American intervention on the ground

The US has since announced plans to nearly double their forces in Syria with 400 more troops and the Pentagon is reportedly considering sending 1,000 extra troops to Kuwait as a reserve force. Additionally, alongside the 5,000 American troops that are training and assisting Iraqi security forces, the Pentagon is considering adding more troops, moving closer to the front lines.

During the campaign, Trump regularly described Obama’s anti-ISIS strategy as a disaster while offering none of his own. Of course he went with the excuse that he didn’t want to tell the enemies his plot. Now that he is in office, he shouldn’t ignore the progress that has been made.

Local forces, backed by American airstrikes, have retaken large areas of Iraq and Syria that were captured by ISIS in 2014. Eastern Mosul has been liberated from ISIS, once Iraq’s second largest city – western Mosul is currently a battleground that has a million people trapped in desperate conditions.

Strategic questions

Many terrorist fighters have been killed with fewer replacements arriving from overseas. The terror group’s finances have fallen from about $1.9 billion in 2014 to no more than $870 million in 2016, according to a study by the International Centre for the Study of Radicalisation and Political Violence. This cash primarily was derived from oil revenues and taxes exerted from those under their control.

A central strategic question for Trump will be whether he wants to arm the Syrian Kurds in the fight against ISIS. United States military commanders consider the Kurds as crucial allies in the bid to retake Raqqa, which is home to at least 4,000 ISIS fighters.

However, Turkey – a NATO ally – opposes arming the Kurds as they consider them as equal terrorists who are in bed with the Kurds fighting a separatist war in Turkey. But if the Kurds are not armed, then military experts believe the battle for Raqqa would be delayed and any momentum built would be lost. If the US did arm the Kurds then Ankara might respond by stopping the US military from using Incirlik Air Base.

Diplomacy 

Secretary of State Rex Tillerson has wisely kept on the top Obama administration official heading the global anti-ISIS coalition efforts, and has scheduled a meeting of its international members this month.

Ways to govern and maintain security in war-torn regions along with how to meet the basic needs of civilians left behind in the conflict are some of the critical questions that need to be resolved.

ISIS, even if they are defeated militarily, will still look to expand and recruit new members from disillusioned and vulnerable citizens left in the wake of war, and will continue to pose a threat for years to come. Trump’s incitement of hatred of Muslims during the election campaign helped Trump win the election, but it only made ISIS more excited to attack the US. Diplomatic stumbles like reinstating the anti-Muslim visa ban will only reinforce ISIS’ anti-West rhetoric.

“This guy is a complete maniac. His utter hate towards Muslims will make our job much easier because we can recruit thousands,” said Abu Omar Khorasani, a top ISIS commander in Afghanistan, in November 2016.

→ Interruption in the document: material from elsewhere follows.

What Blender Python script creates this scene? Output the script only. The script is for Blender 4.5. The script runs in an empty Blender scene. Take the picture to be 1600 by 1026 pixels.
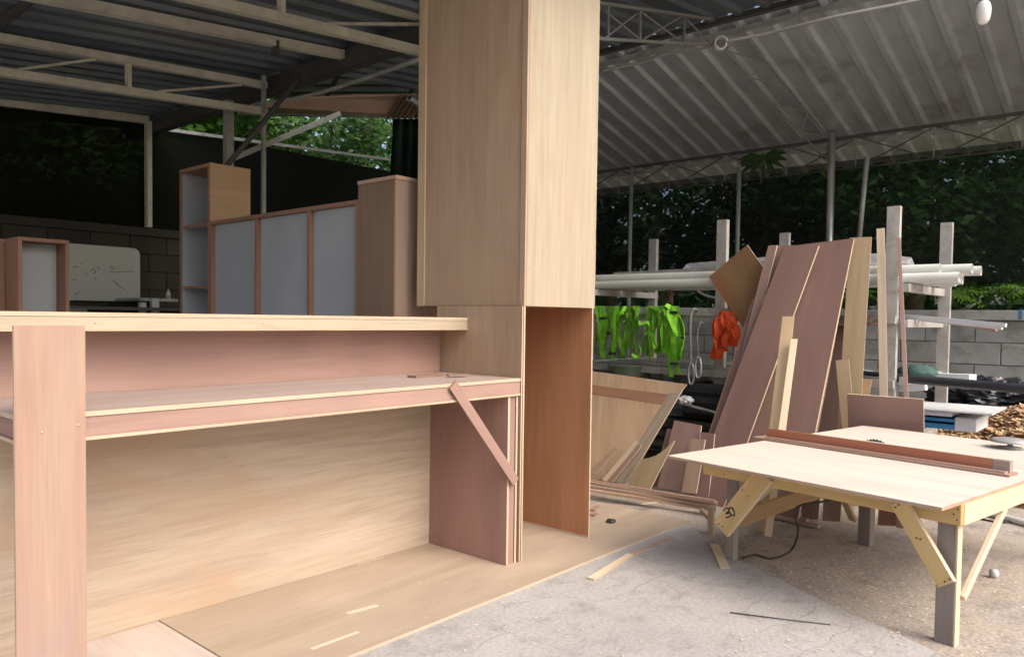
import bpy, bmesh, math, random
from mathutils import Vector, Matrix
random.seed(7)
S = bpy.context.scene
COL = S.collection
# ------------------------------------------------------------------ camera
EYE = 1.05
F, CY = 1195.07, 540.44
PITCH, ROLL, YAW = [math.radians(a) for a in (2.0485, 0.7897, 40.950)]
cp, sp, cr, sr = math.cos(PITCH), math.sin(PITCH), math.cos(ROLL), math.sin(ROLL)
M1 = Matrix(((1, 0, 0), (0, -sp, -cp), (0, cp, -sp)))
M2 = Matrix(((cr, -sr, 0), (sr, cr, 0), (0, 0, 1)))
W = Matrix(((math.sin(YAW), -math.cos(YAW), 0), (math.cos(YAW), math.sin(YAW), 0), (0, 0, 1)))
MW = M2 @ M1 @ W                      # world -> (right, down, forward)
CAM = Vector((0, 0, EYE))
cd = bpy.data.cameras.new('camera'); cam = bpy.data.objects.new('camera', cd); COL.objects.link(cam)
Rw = MW.transposed()
rx, dn, fw = Rw.col[0], Rw.col[1], Rw.col[2]
cam.matrix_world = Matrix(((rx[0], -dn[0], -fw[0], 0), (rx[1], -dn[1], -fw[1], 0), (rx[2], -dn[2], -fw[2], EYE), (0, 0, 0, 1)))
cd.sensor_fit = 'HORIZONTAL'; cd.sensor_width = 36; cd.lens = F / 1600 * 36
cd.shift_x = 0; cd.shift_y = (CY - 513) / 1600
cd.clip_start = 0.05; cd.clip_end = 400
S.camera = cam
# ------------------------------------------------------------------ light
SUN_EL, SUN_AZ = math.radians(46), math.radians(-88)   # azimuth measured from +X, towards the open side behind the camera
world = bpy.data.worlds.new("World"); S.world = world; world.use_nodes = True
wn = world.node_tree; wn.nodes.clear()
sky = wn.nodes.new('ShaderNodeTexSky'); sky.sky_type = 'NISHITA'; sky.sun_disc = False
sky.sun_elevation = SUN_EL; sky.sun_rotation = math.radians(90) - SUN_AZ
sky.air_density = 1.0; sky.dust_density = 6.0; sky.ozone_density = 1.0
bg = wn.nodes.new('ShaderNodeBackground'); bg.inputs['Strength'].default_value = 0.15
wo = wn.nodes.new('ShaderNodeOutputWorld')
wn.links.new(sky.outputs[0], bg.inputs[0]); wn.links.new(bg.outputs[0], wo.inputs[0])
sd = bpy.data.lights.new('sun', 'SUN'); sd.energy = 0.6; sd.angle = math.radians(60); sd.color = (1.0, 0.96, 0.9)
sun = bpy.data.objects.new('sun', sd); COL.objects.link(sun)
sdir = Vector((math.cos(SUN_EL) * math.cos(SUN_AZ), math.cos(SUN_EL) * math.sin(SUN_AZ), math.sin(SUN_EL)))
sun.rotation_euler = sdir.to_track_quat('Z', 'Y').to_euler()
S.view_settings.view_transform = 'Standard'; S.view_settings.look = 'None'
S.view_settings.exposure = 1.0; S.view_settings.gamma = 1.0; S.view_settings.use_curve_mapping = False
S.render.engine = 'CYCLES'
S.cycles.max_bounces = 8; S.cycles.diffuse_bounces = 5; S.cycles.transparent_max_bounces = 24

# ------------------------------------------------------------------ placing helpers (photograph measurements -> places)
def ray(px, py): return MW.transposed() @ Vector(((px - 800) / F, (py - CY) / F, 1.0))
def G(px, py, h=0.0): d = ray(px, py); return CAM + d * ((h - EYE) / d.z)
def onX(px, py, X): d = ray(px, py); return CAM + d * (X / d.x)
def onY(px, py, Y): d = ray(px, py); return CAM + d * (Y / d.y)
# ------------------------------------------------------------------ materials
def nt(name):
    m = bpy.data.materials.new(name); m.use_nodes = True
    t = m.node_tree; b = t.nodes['Principled BSDF']
    return m, t, b
def N(t, typ, **k):
    n = t.nodes.new(typ)
    for a, v in k.items():
        if a in n.inputs: n.inputs[a].default_value = v
        else: setattr(n, a, v)
    return n
def coords(t, scale, rnd=True):
    tc = N(t, 'ShaderNodeTexCoord'); mp = N(t, 'ShaderNodeMapping'); mp.inputs['Scale'].default_value = scale
    if rnd:
        oi = N(t, 'ShaderNodeObjectInfo'); mu = N(t, 'ShaderNodeVectorMath', operation='SCALE')
        cb = N(t, 'ShaderNodeCombineXYZ')
        for i in range(3): t.links.new(oi.outputs['Random'], cb.inputs[i])
        t.links.new(cb.outputs[0], mu.inputs[0]); mu.inputs['Scale'].default_value = 37.0
        ad = N(t, 'ShaderNodeVectorMath', operation='ADD')
        t.links.new(tc.outputs['Object'], ad.inputs[0]); t.links.new(mu.outputs[0], ad.inputs[1])
        t.links.new(ad.outputs[0], mp.inputs[0])
    else: t.links.new(tc.outputs['Object'], mp.inputs[0])
    return mp.outputs[0]
def ramp(t, src, stops):
    r = N(t, 'ShaderNodeValToRGB'); e = r.color_ramp.elements
    while len(e) < len(stops): e.new(0.5)
    for el, (p, c) in zip(e, stops): el.position = p; el.color = (*c, 1) if len(c) == 3 else c
    t.links.new(src, r.inputs[0]); return r.outputs[0]
def mix(t, a, b, f, mode='MIX'):
    m = N(t, 'ShaderNodeMix', data_type='RGBA', blend_type=mode)
    if isinstance(f, float): m.inputs[0].default_value = f
    else: t.links.new(f, m.inputs[0])
    for i, x in ((6, a), (7, b)):
        if isinstance(x, tuple): m.inputs[i].default_value = (*x, 1)
        else: t.links.new(x, m.inputs[i])
    return m.outputs[2]
def noise(t, vec, scale, detail=4, rough=0.55, dist=0.0):
    n = N(t, 'ShaderNodeTexNoise'); n.inputs['Scale'].default_value = scale; n.inputs['Detail'].default_value = detail
    n.inputs['Roughness'].default_value = rough; n.inputs['Distortion'].default_value = dist
    t.links.new(vec, n.inputs['Vector']); return n.outputs['Fac']
def bump(t, b, src, strength=0.1, dist=0.002):
    n = N(t, 'ShaderNodeBump'); n.inputs['Strength'].default_value = strength; n.inputs['Distance'].default_value = dist
    t.links.new(src, n.inputs['Height']); t.links.new(n.outputs[0], b.inputs['Normal'])
def rough_from(t, b, src, lo, hi):
    mr = N(t, 'ShaderNodeMapRange'); mr.inputs[3].default_value = lo; mr.inputs[4].default_value = hi
    t.links.new(src, mr.inputs[0]); t.links.new(mr.outputs[0], b.inputs['Roughness'])
def wood(name, lo, hi, stain=None, stain_amt=0.5, grain=1.0, knots=0.0, rough=0.55, vary=0.12, layers=False):
    """veneer with its grain along the object's own X axis"""
    m, t, b = nt(name)
    v = coords(t, (0.42, 3.0, 3.0)); n1 = noise(t, v, 2.0, 5, 0.55, 1.1)
    c = ramp(t, n1, [(0.3, lo), (0.7, hi)])
    v2 = coords(t, (2.5, 130, 130)); n2 = noise(t, v2, 1.6, 3, 0.6)
    g = ramp(t, n2, [(0.3, (1 - .10 * grain,) * 3), (0.62, (1.0,) * 3)])
    c = mix(t, c, g, 1.0, 'MULTIPLY')
    v4 = coords(t, (1.0, 15, 15)); n4 = noise(t, v4, 2.0, 4, 0.62, 1.2)
    g4 = ramp(t, n4, [(0.32, (1 - .075 * grain,) * 3), (0.5, (1.0,) * 3), (0.72, (1.03,) * 3)])
    c = mix(t, c, g4, 1.0, 'MULTIPLY')
    vw = coords(t, (0.22, 1.0, 1.0)); wv = N(t, 'ShaderNodeTexWave', wave_type='BANDS', bands_direction='Y')
    wv.inputs['Scale'].default_value = 7.0; wv.inputs['Distortion'].default_value = 5.5; wv.inputs['Detail'].default_value = 3.0; wv.inputs['Detail Scale'].default_value = 1.4
    t.links.new(vw, wv.inputs['Vector']); gw = ramp(t, wv.outputs['Fac'], [(0.0, (1 - .075 * grain, 1 - .09 * grain, 1 - .11 * grain)), (0.6, (1.0,) * 3), (1.0, (1.0,) * 3)])
    gm_ = ramp(t, noise(t, coords(t, (.7, 1.6, 1.6)), 1.7, 3), [(.44, (0,) * 3), (.62, (.85,) * 3)])
    c = mix(t, c, mix(t, c, gw, 1.0, 'MULTIPLY'), gm_)
    if layers:
        tc = N(t, 'ShaderNodeTexCoord'); sx = N(t, 'ShaderNodeSeparateXYZ'); t.links.new(tc.outputs['Object'], sx.inputs[0])
        ml = N(t, 'ShaderNodeMath', operation='MULTIPLY'); ml.inputs[1].default_value = 2 * math.pi / .0042; t.links.new(sx.outputs['Z'], ml.inputs[0])
        sn = N(t, 'ShaderNodeMath', operation='COSINE'); t.links.new(ml.outputs[0], sn.inputs[0])
        c = mix(t, c, ramp(t, sn.outputs[0], [(.25, (.72, .64, .56)), (.75, (1.0,) * 3)]), 1.0, 'MULTIPLY')
    if stain:
        v3 = coords(t, (1.1, 2.4, 2.4)); n3 = noise(t, v3, 1.3, 3, 0.5, 0.6)
        f = ramp(t, n3, [(0.47, (0, 0, 0)), (0.68, (stain_amt,) * 3)])
        c = mix(t, c, stain, f)
    if knots:
        vk = coords(t, (2.0, 9.0, 9.0)); nk = noise(t, vk, 3.2, 5, 0.72, 0.5)
        fk = ramp(t, nk, [(0.66, (0, 0, 0)), (0.78, (knots,) * 3)])
        c = mix(t, c, (lo[0] * .45, lo[1] * .38, lo[2] * .3), fk)
    oi = N(t, 'ShaderNodeObjectInfo'); mr = N(t, 'ShaderNodeMapRange'); mr.inputs[3].default_value = 1 - vary; mr.inputs[4].default_value = 1 + vary * .4
    t.links.new(oi.outputs['Random'], mr.inputs[0]); cb = N(t, 'ShaderNodeCombineColor')
    for i in range(3): t.links.new(mr.outputs[0], cb.inputs[i])
    c = mix(t, c, cb.outputs[0], 1.0, 'MULTIPLY')
    t.links.new(c, b.inputs['Base Color']); rough_from(t, b, n4, rough - .1, rough + .15)
    bump(t, b, n2, 0.18 * grain, 0.001)
    return m
def plain(name, colr, rough=0.6, metal=0.0, var=0.12, scale=3.0, bmp=0.0, dirt=None, dirt_amt=.5, bscale=40):
    m, t, b = nt(name)
    v = coords(t, (1, 1, 1)); n = noise(t, v, scale, 5, 0.6)
    lo = tuple(x * (1 - var) for x in colr); hi = tuple(min(1, x * (1 + var)) for x in colr)
    c = ramp(t, n, [(0.3, lo), (0.7, hi)])
    if dirt:
        n3 = noise(t, v, scale * 2.3, 6, 0.7, .4); f = ramp(t, n3, [(0.5, (0, 0, 0)), (0.66, (dirt_amt,) * 3)]); c = mix(t, c, dirt, f)
    t.links.new(c, b.inputs['Base Color']); b.inputs['Metallic'].default_value = metal
    rough_from(t, b, n, rough - .08, rough + .08)
    if bmp: bump(t, b, noise(t, v, bscale, 4), bmp, 0.004)
    return m
MAT = {}
MAT['ply_tan'] = wood('ply_tan', (.37, .255, .165), (.455, .33, .22), (.38, .235, .15), .45, 1.2, .35)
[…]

“Our leaders were closely following the US election but it was unexpected that the Americans will dig their own graves and they did so,” Khorasani said, describing President Obama as a moderate infidel with a little more intelligence than Mr Trump.

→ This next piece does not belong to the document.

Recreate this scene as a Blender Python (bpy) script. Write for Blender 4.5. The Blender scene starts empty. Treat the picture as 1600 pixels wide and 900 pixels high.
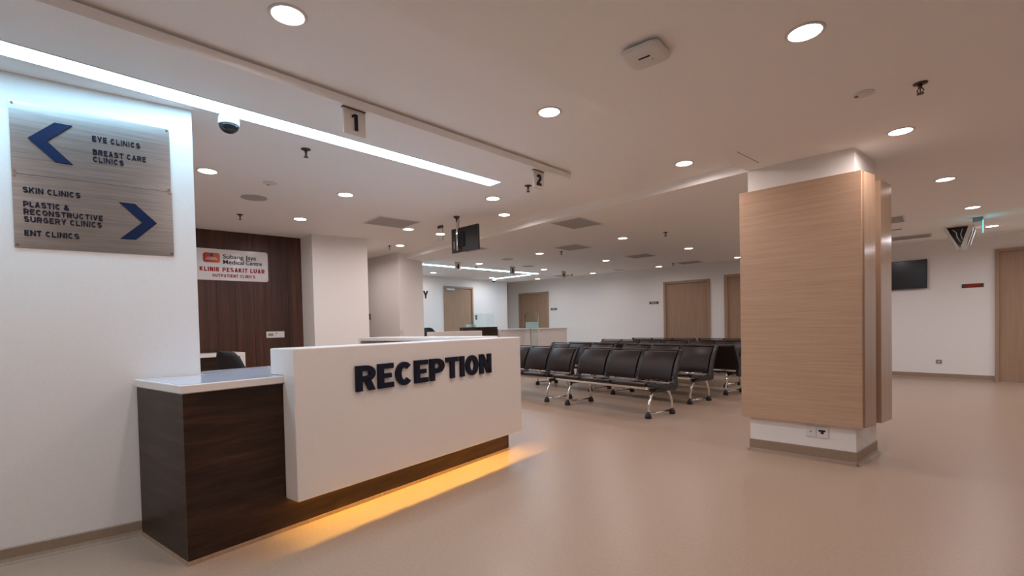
import bpy, bmesh, math, random
from mathutils import Vector, Matrix
random.seed(7)
SC = bpy.context.scene
COL = SC.collection
PI = math.pi
R = math.radians

# ------------------------------------------------------------------ camera, world, exposure
CAM_H = 1.2
cam_d = bpy.data.cameras.new('camera')
cam = bpy.data.objects.new('camera', cam_d)
COL.objects.link(cam)
cam_d.sensor_width = 36.0
cam_d.lens = 753.03 * 36.0 / 1600.0
cam_d.shift_y = (526.91 - 450.0) / 1600.0
cam_d.clip_start = 0.05
cam_d.clip_end = 100.0


def camera_matrix(pitch, roll, yaw):
    base = Matrix(((1, 0, 0), (0, 0, -1), (0, 1, 0)))
    cp, sp, cr, sr, cy, sy = (math.cos(pitch), math.sin(pitch), math.cos(roll), math.sin(roll), math.cos(yaw), math.sin(yaw))
    rx = Matrix(((1, 0, 0), (0, cp, -sp), (0, sp, cp)))
    rz = Matrix(((cr, -sr, 0), (sr, cr, 0), (0, 0, 1)))
    w = Matrix(((cy, -sy, 0), (sy, cy, 0), (0, 0, 1)))
    m = w @ (rz @ rx @ base).transposed()
    m = m @ Matrix(((1, 0, 0), (0, -1, 0), (0, 0, -1)))
    return Matrix.Translation((0, 0, CAM_H)) @ m.to_4x4()


cam.matrix_world = camera_matrix(0.0219, -0.0218, 0.7658)
SC.camera = cam
SC.view_settings.view_transform = 'Standard'
SC.view_settings.look = 'None'
SC.view_settings.gamma = 1.0
SC.view_settings.use_curve_mapping = False
SC.view_settings.exposure = 1.37
SC.cycles.diffuse_bounces = 8
SC.cycles.max_bounces = 12
world = bpy.data.worlds.new('World')
SC.world = world
world.use_nodes = True
world.node_tree.nodes['Background'].inputs['Color'].default_value = (0.0, 0.0, 0.0, 1)
world.node_tree.nodes['Background'].inputs['Strength'].default_value = 0.0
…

A senior Taliban commander in Afghanistan said they also kept track of Mr Trump’s speeches and anti-Muslim comments: “If he does what he warned in his election campaign, I am sure it will provoke Muslim Ummah across the world and jihadi organizations can exploit it.”

Donald Trump has a plan for ISIS – The Warren Harding Plan, who described it himself as “the art of speaking for as long as the occasion warrants, and saying nothing”.

Trump’s planning

Trump had a plan to repeal and replace Obamacare. Well, not really. To the extent there is a plan, it is a House plan.

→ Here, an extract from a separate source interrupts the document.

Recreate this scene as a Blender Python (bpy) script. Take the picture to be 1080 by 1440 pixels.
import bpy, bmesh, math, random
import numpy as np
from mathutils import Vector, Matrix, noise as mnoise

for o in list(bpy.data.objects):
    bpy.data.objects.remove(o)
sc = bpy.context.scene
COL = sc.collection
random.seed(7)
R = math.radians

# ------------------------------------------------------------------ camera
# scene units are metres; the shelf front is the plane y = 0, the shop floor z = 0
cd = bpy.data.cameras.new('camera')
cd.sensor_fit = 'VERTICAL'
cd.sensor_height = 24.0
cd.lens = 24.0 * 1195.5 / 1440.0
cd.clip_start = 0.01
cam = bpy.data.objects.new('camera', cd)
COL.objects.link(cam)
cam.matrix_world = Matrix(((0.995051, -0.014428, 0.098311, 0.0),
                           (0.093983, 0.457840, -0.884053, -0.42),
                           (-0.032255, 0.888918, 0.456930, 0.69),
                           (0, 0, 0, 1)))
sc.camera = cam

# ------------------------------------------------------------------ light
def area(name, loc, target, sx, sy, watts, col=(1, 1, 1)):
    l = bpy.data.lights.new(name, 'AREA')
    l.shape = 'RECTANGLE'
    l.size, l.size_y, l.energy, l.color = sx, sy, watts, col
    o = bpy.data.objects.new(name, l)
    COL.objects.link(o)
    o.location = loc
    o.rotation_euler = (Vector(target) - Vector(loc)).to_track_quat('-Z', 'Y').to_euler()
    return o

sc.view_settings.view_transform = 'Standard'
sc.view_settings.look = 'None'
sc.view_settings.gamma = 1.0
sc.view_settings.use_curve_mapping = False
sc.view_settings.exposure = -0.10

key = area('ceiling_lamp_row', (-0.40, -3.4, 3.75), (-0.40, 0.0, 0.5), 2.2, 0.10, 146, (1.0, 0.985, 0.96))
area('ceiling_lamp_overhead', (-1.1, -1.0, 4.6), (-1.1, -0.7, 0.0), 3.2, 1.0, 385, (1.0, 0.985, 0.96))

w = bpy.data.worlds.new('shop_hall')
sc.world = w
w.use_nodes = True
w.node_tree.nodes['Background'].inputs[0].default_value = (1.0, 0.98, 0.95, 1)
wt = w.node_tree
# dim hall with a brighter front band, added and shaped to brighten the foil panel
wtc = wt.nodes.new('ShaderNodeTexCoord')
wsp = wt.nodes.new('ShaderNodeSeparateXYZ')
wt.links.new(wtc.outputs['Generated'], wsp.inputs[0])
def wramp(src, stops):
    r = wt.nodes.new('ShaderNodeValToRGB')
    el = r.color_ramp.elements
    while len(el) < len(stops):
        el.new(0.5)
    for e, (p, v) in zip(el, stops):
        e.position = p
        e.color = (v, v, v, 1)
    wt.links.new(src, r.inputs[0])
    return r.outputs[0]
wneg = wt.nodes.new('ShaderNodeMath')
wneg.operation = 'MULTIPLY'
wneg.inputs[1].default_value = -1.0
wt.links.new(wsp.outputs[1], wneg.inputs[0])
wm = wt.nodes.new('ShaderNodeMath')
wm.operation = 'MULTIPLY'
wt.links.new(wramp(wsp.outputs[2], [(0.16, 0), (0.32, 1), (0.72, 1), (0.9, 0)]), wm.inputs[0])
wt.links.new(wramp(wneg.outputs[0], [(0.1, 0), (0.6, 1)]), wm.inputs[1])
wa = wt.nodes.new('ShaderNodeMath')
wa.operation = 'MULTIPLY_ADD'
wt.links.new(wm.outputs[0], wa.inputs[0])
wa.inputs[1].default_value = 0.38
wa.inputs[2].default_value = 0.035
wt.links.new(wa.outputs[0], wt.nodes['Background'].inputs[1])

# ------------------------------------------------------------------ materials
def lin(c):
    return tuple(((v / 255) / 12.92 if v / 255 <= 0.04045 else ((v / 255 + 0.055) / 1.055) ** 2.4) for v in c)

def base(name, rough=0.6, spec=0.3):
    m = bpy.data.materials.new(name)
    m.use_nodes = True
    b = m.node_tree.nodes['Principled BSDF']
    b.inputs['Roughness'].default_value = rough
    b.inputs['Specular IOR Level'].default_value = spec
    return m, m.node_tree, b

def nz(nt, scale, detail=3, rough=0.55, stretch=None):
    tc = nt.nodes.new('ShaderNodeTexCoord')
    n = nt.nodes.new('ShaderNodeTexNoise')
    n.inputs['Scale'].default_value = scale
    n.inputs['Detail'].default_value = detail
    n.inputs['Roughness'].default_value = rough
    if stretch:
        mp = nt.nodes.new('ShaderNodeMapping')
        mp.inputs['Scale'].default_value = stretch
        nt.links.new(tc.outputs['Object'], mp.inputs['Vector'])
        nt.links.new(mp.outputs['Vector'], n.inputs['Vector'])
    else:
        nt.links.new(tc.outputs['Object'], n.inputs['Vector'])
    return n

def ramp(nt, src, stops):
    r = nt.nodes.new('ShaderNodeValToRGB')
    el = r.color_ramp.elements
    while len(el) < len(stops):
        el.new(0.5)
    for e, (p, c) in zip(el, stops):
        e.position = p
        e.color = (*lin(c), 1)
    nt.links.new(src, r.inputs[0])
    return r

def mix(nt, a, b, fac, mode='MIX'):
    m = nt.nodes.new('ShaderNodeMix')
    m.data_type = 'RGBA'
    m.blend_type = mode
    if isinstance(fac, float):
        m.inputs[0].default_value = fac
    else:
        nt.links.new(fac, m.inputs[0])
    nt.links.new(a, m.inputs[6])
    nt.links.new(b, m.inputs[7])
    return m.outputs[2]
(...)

Trump had a secret plan to defeat ISIS. Well, not really. To the extent he has a plan it is the continuation of Obama’s “horrible” plan. Let’s hope Trump’s secret plan for ISIS works out better than Nixon’s secret plan for Vietnam which gave us 7 more years of war and the loss of tens of thousands of lives.

Trump had a plan for us to disengage militarly from the world. Well, not really. We just implemented a new missile program in S. Korea and are on our way to be more involved in that part of the world than since the Korean War.

Trump had a plan (the”Believe Me” plan) to lie to his supporters and make them think he was telling the truth. That plan worked.

Trump, who neither reads nor writes much of anything worth reading himself, as we’ve come to learn, has neither temperament nor interest sufficient to plow through several hundred pages of heavy reading every week, what President Obama had to do, and did.

No, Trump can’t be bothered because he’s a “Big Picture Man”. And it would cut into his golf time at Mar-a-Lago, that place he goes every chance he gets. Plan, like fact, is just another four-letter word to the Trump administration.